DIRECTIVE = Read the listing below and copy out every line that holds "scene".

SUPPLIED MATERIAL =
━━━━━━━━

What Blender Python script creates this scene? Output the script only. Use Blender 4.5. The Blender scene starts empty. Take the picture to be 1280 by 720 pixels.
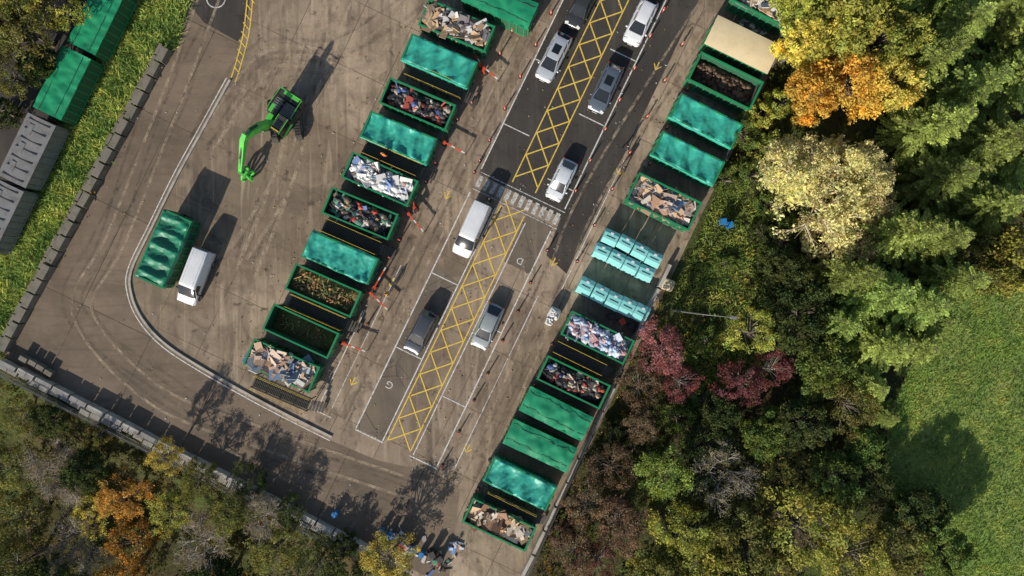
import bpy, math, random
import numpy as np
from mathutils import Vector, Matrix, noise
random.seed(7); rng=np.random.default_rng(7)
S=13.0; H=65.6
def P(px,py,h=0.0):
    k=(H-h)/H
    return ((px-640)/S*k,(360-py)/S*k)
def LN(s,t): return (640+.9*s+.435*t, 265+.435*s-.9*t)
def LP(s,t,h=0): return P(*LN(s,t),h)
scene=bpy.context.scene
def link(o): scene.collection.objects.link(o); return o
# ---------------------------------------------------------------- materials
class NT:
    def __init__(s,name):
        s.m=bpy.data.materials.new(name); s.m.use_nodes=True
        s.t=s.m.node_tree; s.t.nodes.clear()
        s.out=s.n('ShaderNodeOutputMaterial')
    def n(s,ty,**k):
        x=s.t.nodes.new(ty)
        for a,b in k.items(): setattr(x,a,b)
        return x
    def l(s,a,b): s.t.links.new(a,b)
    def coords(s,rot=0.0,scale=(1,1,1)):
        tc=s.n('ShaderNodeTexCoord')
        mp=s.n('ShaderNodeMapping'); s.l(tc.outputs['Object'],mp.inputs['Vector'])
        mp.inputs['Rotation'].default_value=(0,0,rot); mp.inputs['Scale'].default_value=scale
        return mp.outputs[0]
    def noise(s,vec,scale,detail=6,rough=.6,lo=.3,hi=.7,dist=0.0):
        x=s.n('ShaderNodeTexNoise'); x.inputs['Scale'].default_value=scale; x.inputs['Detail'].default_value=detail
        x.inputs['Roughness'].default_value=rough; x.inputs['Distortion'].default_value=dist
        s.l(vec,x.inputs['Vector'])
        r=s.n('ShaderNodeMapRange'); r.inputs['From Min'].default_value=lo; r.inputs['From Max'].default_value=hi
        s.l(x.outputs['Fac'],r.inputs['Value']); return r.outputs[0]
    def mix(s,f,a,b,mode='MIX'):
        x=s.n('ShaderNodeMix',data_type='RGBA',blend_type=mode)
        for i,v in ((0,f),(6,a),(7,b)):
            if hasattr(v,'is_output'): s.l(v,x.inputs[i])
            elif i==0: x.inputs[0].default_value=v
            else: x.inputs[i].default_value=(*v[:3],1)
        return x.outputs[2]
    def math(s,op,a,b=0.0):
        x=s.n('ShaderNodeMath',operation=op)
        for i,v in enumerate((a,b)):
            if hasattr(v,'is_output'): s.l(v,x.inputs[i])
            else: x.inputs[i].default_value=v
        return x.outputs[0]
    def bsdf(s,col,rough=.8,metal=0.0,bump=None,bs=.3,bd=.02,spec=.5,alpha=None):
        b=s.n('ShaderNodeBsdfPrincipled')
        for k,v in (('Base Color',col),('Roughness',rough),('Metallic',metal),('Specular IOR Level',spec)):
            if hasattr(v,'is_output'): s.l(v,b.inputs[k])
            elif k=='Base Color': b.inputs[k].default_value=(*v[:3],1)
            else: b.inputs[k].default_value=v
        if alpha is not None: s.l(alpha,b.inputs['Alpha'])
        if bump is not None:
            u=s.n('ShaderNodeBump'); u.inputs['Strength'].default_value=bs; u.inputs['Distance'].default_value=bd
            s.l(bump,u.inputs['Height']); s.l(u.outputs[0],b.inputs['Normal'])
        s.l(b.outputs[0],s.out.inputs['Surface']); return s.m
def M_paint(name,col,rough=.45,metal=0.0,dirt=.35,scale=1.5,dcol=(.10,.08,.06)):
    t=NT(name); v=t.coords(); f=t.noise(v,scale,8,.65,.45,.75); f2=t.noise(v,scale*8,4,.6,.3,.9)
    c=t.mix(t.math('MULTIPLY',f,dirt),col,dcol); c=t.mix(t.math('MULTIPLY',f2,.25),c,tuple(x*.55 for x in col))
    return t.bsdf(c,rough,metal)
def M_attr(name,rough=.7,dirt=.2):
    t=NT(name); a=t.n('ShaderNodeAttribute',attribute_name='Col'); v=t.coords()
    f=t.noise(v,5,6,.6,.45,.8); c=t.mix(t.math('MULTIPLY',f,dirt),a.outputs['Color'],(.06,.05,.04))
    return t.bsdf(c,rough)
def M_leaf(name,col,col2=None,trans=.32):
    t=NT(name); a=t.n('ShaderNodeAttribute',attribute_name='Col'); col2=col2 or tuple(x*.6 for x in col)
    v=t.coords(); f=t.noise(v,.8,3,.6,.35,.65)
    c=t.mix(f,col,col2); c=t.mix(1.0,c,a.outputs['Color'],'MULTIPLY')
    oi=t.n('ShaderNodeObjectInfo'); hs=t.n('ShaderNodeHueSaturation')
    t.l(c,hs.inputs['Color']); r=t.n('ShaderNodeMapRange'); t.l(oi.outputs['Random'],r.inputs['Value'])
    r.inputs['To Min'].default_value=.482; r.inputs['To Max'].default_value=.512; t.l(r.outputs[0],hs.inputs['Hue'])
    r2=t.n('ShaderNodeMapRange'); t.l(t.math('FRACT',t.math('MULTIPLY',oi.outputs['Random'],7.3)),r2.inputs['Value']); r2.inputs['To Min'].default_value=.8; r2.inputs['To Max'].default_value=1.25; t.l(r2.outputs[0],hs.inputs['Value'])
    d=t.n('ShaderNodeBsdfDiffuse'); tr=t.n('ShaderNodeBsdfTranslucent'); t.l(hs.outputs[0],d.inputs[0]); t.l(hs.outputs[0],tr.inputs[0])
    mx=t.n('ShaderNodeMixShader'); mx.inputs[0].default_value=trans; t.l(d.outputs[0],mx.inputs[1]); t.l(tr.outputs[0],mx.inputs[2])
    t.l(mx.outputs[0],t.out.inputs['Surface']); return t.m
LR=math.radians(25.8)
def M_yard():
    t=NT('yard_concrete'); v=t.coords(LR); raw=t.coords()
    br=t.n('ShaderNodeTexBrick',offset=0.0,squash=1.0); t.l(v,br.inputs['Vector'])
    br.inputs['Scale'].default_value=1; br.inputs['Brick Width'].default_value=4.9; br.inputs['Row Height'].default_value=6.1
    br.inputs['Mortar Size'].default_value=.035; br.inputs['Mortar Smooth'].default_value=.3
    br.inputs['Color1'].default_value=(.51,.39,.275,1); br.inputs['Color2'].default_value=(.39,.30,.213,1); br.inputs['Mortar'].default_value=(.10,.072,.05,1)
    big=t.noise(raw,.07,9,.62,.40,.58,.6); c=t.mix(t.math('MULTIPLY',big,.72),br.outputs[0],(.20,.146,.098))
    mid=t.noise(raw,.35,10,.68,.46,.66,1.0); c=t.mix(t.math('MULTIPLY',mid,.68),c,(.13,.094,.064))
    st=t.noise(t.coords(LR,(1.3,.09,1)),1.0,7,.6,.49,.64,.3); c=t.mix(t.math('MULTIPLY',st,.55),c,(.15,.112,.078))
    st2=t.noise(t.coords(LR+.25,(.9,.07,1)),1.3,6,.6,.55,.71,.8); c=t.mix(t.math('MULTIPLY',st2,.55),c,(.64,.50,.35))
    pt=t.noise(raw,.16,4,.5,.57,.585,.3); c=t.mix(t.math('MULTIPLY',pt,.30),c,(.10,.078,.058))
    fi=t.noise(raw,3.5,8,.75,.3,.75); c=t.mix(t.math('MULTIPLY',fi,.4),c,(.16,.12,.084))
    spk=t.noise(raw,14,3,.7,.66,.72); c=t.mix(t.math('MULTIPLY',spk,.5),c,(.08,.065,.05))
    oil=t.noise(raw,.9,5,.55,.61,.71,.4); c=t.mix(t.math('MULTIPLY',oil,.65),c,(.055,.042,.032))
    return t.bsdf(c,.85,bump=fi,bs=.4,bd=.01,spec=.3)
def M_asph(name,a,b,wear=.5):
    t=NT(name); raw=t.coords(); v=t.coords(LR,(1.2,.1,1))
    big=t.noise(raw,.18,8,.6,.4,.65,.5); c=t.mix(big,a,b)
    st=t.noise(v,1.0,6,.6,.5,.72,.3); c=t.mix(t.math('MULTIPLY',st,wear),c,tuple(x*1.9 for x in b))
    fi=t.noise(raw,7,8,.8,.3,.75); c=t.mix(t.math('MULTIPLY',fi,.3),c,tuple(x*.5 for x in a))
    oil=t.noise(raw,.9,5,.55,.6,.7,.4); c=t.mix(t.math('MULTIPLY',oil,.5),c,tuple(x*.45 for x in a))
    cr=t.n('ShaderNodeTexVoronoi',feature='DISTANCE_TO_EDGE'); cr.inputs['Scale'].default_value=.22
    t.l(t.coords(.4),cr.inputs['Vector']); e=t.math('LESS_THAN',cr.outputs['Distance'],.005); c=t.mix(t.math('MULTIPLY',e,.6),c,(.04,.034,.028))
    return t.bsdf(c,.85,bump=fi,bs=.4,bd=.01,spec=.3)
def M_road():
    t=NT('access_road_surface'); raw=t.coords(); v=t.coords(LR)
    br=t.n('ShaderNodeTexBrick',offset=0.0); t.l(v,br.inputs['Vector'])
    br.inputs['Scale'].default_value=1; br.inputs['Brick Width'].default_value=7.3; br.inputs['Row Height'].default_value=9.7
    br.inputs['Mortar Size'].default_value=.045; br.inputs['Mortar Smooth'].default_value=.3
    br.inputs['Color1'].default_value=(.28,.208,.145,1); br.inputs['Color2'].default_value=(.225,.17,.12,1); br.inputs['Mortar'].default_value=(.05,.038,.028,1)
    big=t.noise(raw,.10,8,.6,.4,.62,.8); c=t.mix(t.math('MULTIPLY',big,.65),br.outputs[0],(.125,.095,.068))
    m=t.noise(raw,.8,8,.7,.5,.75,1.5); c=t.mix(t.math('MULTIPLY',m,.35),c,(.36,.27,.185))
    s=t.noise(t.coords(-.2,(.12,.9,1)),1.0,7,.65,.5,.68,1.2); c=t.mix(t.math('MULTIPLY',s,.45),c,(.10,.076,.056))
    fi=t.noise(raw,6,8,.75,.3,.75); c=t.mix(t.math('MULTIPLY',fi,.35),c,(.10,.077,.056))
    return t.bsdf(c,.85,bump=fi,bs=.4,bd=.01,spec=.3)
def M_mark(name,col,under=(.16,.13,.10),lo=.42,hi=.62,amt=.45):
    t=NT(name); raw=t.coords(); f=t.noise(raw,4,8,.75,lo,hi); f2=t.noise(raw,.5,4,.6,.35,.7)
    k=t.math('MULTIPLY',f,t.math('ADD',amt,t.math('MULTIPLY',f2,.4)))
    return t.bsdf(t.mix(k,col,under),.7)
def M_terrain():
    t=NT('terrain_soil'); raw=t.coords()
    a=t.noise(raw,.15,8,.65,.4,.6,.5); c=t.mix(a,(.11,.15,.04),(.13,.095,.055))
    b=t.noise(raw,2.5,8,.75,.35,.7); c=t.mix(b,c,(.05,.055,.022))
    d=t.noise(raw,9,5,.8,.6,.7); c=t.mix(t.math('MULTIPLY',d,.6),c,(.3,.2,.07))
    return t.bsdf(c,1,bump=b,bs=.8,bd=.15,spec=.1)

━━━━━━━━

THE RESPONSE =
What Blender Python script creates this scene? Output the script only. Use Blender 4.5. The Blender scene starts empty. Take the picture to be 1280 by 720 pixels.
scene=bpy.context.scene
def link(o): scene.collection.objects.link(o); return o